▶ [OBJECTIVE]: Only the pictures are omitted; repeat all other data exactly.

▶ [DATA EXCERPT]:
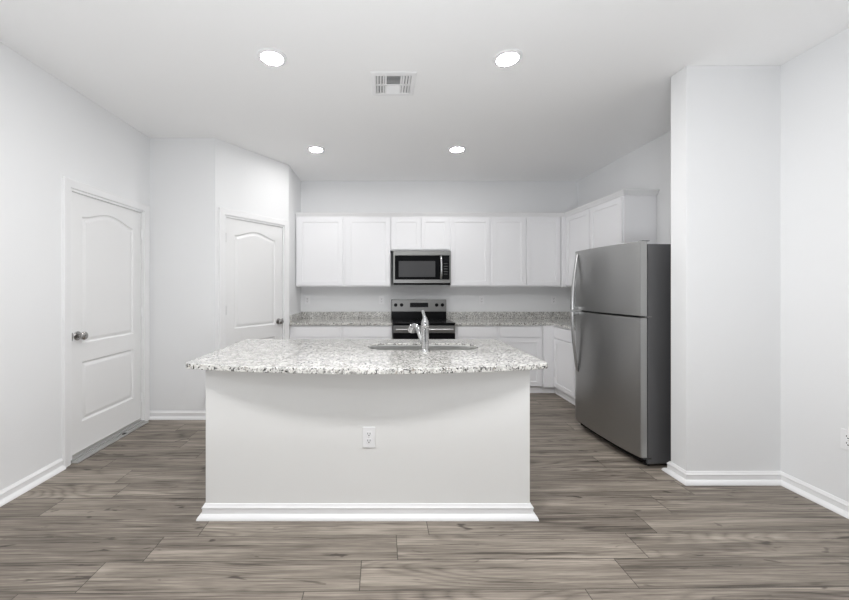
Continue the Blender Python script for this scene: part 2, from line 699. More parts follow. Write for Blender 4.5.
# left wall door: as seen from the room its left jamb is the near one -> local x = +Y, local -y = +X
dl = room_door('door_1', 'closed white two panel door with round knob on the left wall', (XL, D1a, 0), PI / 2, D1b - D1a, True, 0.945, z0=0.03)
th = MB()
th.prism([(0.0, -0.058), (D1b - D1a, -0.058), (D1b - D1a, 0.10), (0, 0.10)], 0.0005, 0.010, bev=0.003)
th.prism([(0.0, -0.012), (D1b - D1a, -0.012), (D1b - D1a, 0.05), (0, 0.05)], 0.009, 0.024, bev=0.003)
th.box(0.0, D1b - D1a, -0.048, -0.040, 0.0095, 0.012, bev=0.001)
tho = th.build('threshold', M_alum, dl)
tho['label'] = 'grey metal threshold'
sw = MB()
sw.box(0.02, D1b - D1a - 0.02, 0.006, 0.014, 0.022, 0.050, bev=0.002)
swo = sw.build('door_sweep', M_alum, dl)
MB().box(0.50, 0.53, -0.045, -0.020, 0.010, 0.016, bev=0.002).build('threshold_clip', M_dark, tho)
casing('trim_1', -D1b, -D1a, DH, lambda u, v, w: (XL + w, -u, v), 'white casing around the left wall door')

ap = Vector(mD @ Vector((P0, 0, 0)))
angD = math.atan2(B[1] - A[1], B[0] - A[0])
room_door('door_2', 'closed white two panel pantry door in the slanted wall', tuple(ap), angD, P1 - P0, False, 0.912, hmat=M_hinge)


def cd(u, v, w):
    return tuple(mD @ Vector((u, -w, v)))


casing('trim_2', P0, P1, DH, cd, 'white casing around the pantry door')

# ------------------------------------------------------------------ kitchen island
IX0, IX1, IY0 = -1.007, 0.855, 2.037
IYB = 2.86
ITOP = 0.892
ITH = 0.032
isl = thing('kitchen_island', 'white painted island base with plain front under the speckled worktop', 'kitchen island', ((IX0 + IX1) / 2, IY0, 0))
ox, oy = (IX0 + IX1) / 2, IY0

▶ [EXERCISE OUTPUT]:
Continue the Blender Python script for this scene: part 2, from line 699. More parts follow. Write for Blender 4.5.
# left wall door: as seen from the room its left jamb is the near one -> local x = +Y, local -y = +X
dl = room_door('door_1', 'closed white two panel door with round knob on the left wall', (XL, D1a, 0), PI / 2, D1b - D1a, True, 0.945, z0=0.03)
th = MB()
th.prism([(0.0, -0.058), (D1b - D1a, -0.058), (D1b - D1a, 0.10), (0, 0.10)], 0.0005, 0.010, bev=0.003)
th.prism([(0.0, -0.012), (D1b - D1a, -0.012), (D1b - D1a, 0.05), (0, 0.05)], 0.009, 0.024, bev=0.003)
th.box(0.0, D1b - D1a, -0.048, -0.040, 0.0095, 0.012, bev=0.001)
tho = th.build('threshold', M_alum, dl)
tho['label'] = 'grey metal threshold'
sw = MB()
sw.box(0.02, D1b - D1a - 0.02, 0.006, 0.014, 0.022, 0.050, bev=0.002)
swo = sw.build('door_sweep', M_alum, dl)
MB().box(0.50, 0.53, -0.045, -0.020, 0.010, 0.016, bev=0.002).build('threshold_clip', M_dark, tho)
casing('trim_1', -D1b, -D1a, DH, lambda u, v, w: (XL + w, -u, v), 'white casing around the left wall door')

ap = Vector(mD @ Vector((P0, 0, 0)))
angD = math.atan2(B[1] - A[1], B[0] - A[0])
room_door('door_2', 'closed white two panel pantry door in the slanted wall', tuple(ap), angD, P1 - P0, False, 0.912, hmat=M_hinge)


def cd(u, v, w):
    return tuple(mD @ Vector((u, -w, v)))


casing('trim_2', P0, P1, DH, cd, 'white casing around the pantry door')

# ------------------------------------------------------------------ kitchen island
IX0, IX1, IY0 = -1.007, 0.855, 2.037
IYB = 2.86
ITOP = 0.892
ITH = 0.032
isl = thing('kitchen_island', 'white painted island base with plain front under the speckled worktop', 'kitchen island', ((IX0 + IX1) / 2, IY0, 0))
ox, oy = (IX0 + IX1) / 2, IY0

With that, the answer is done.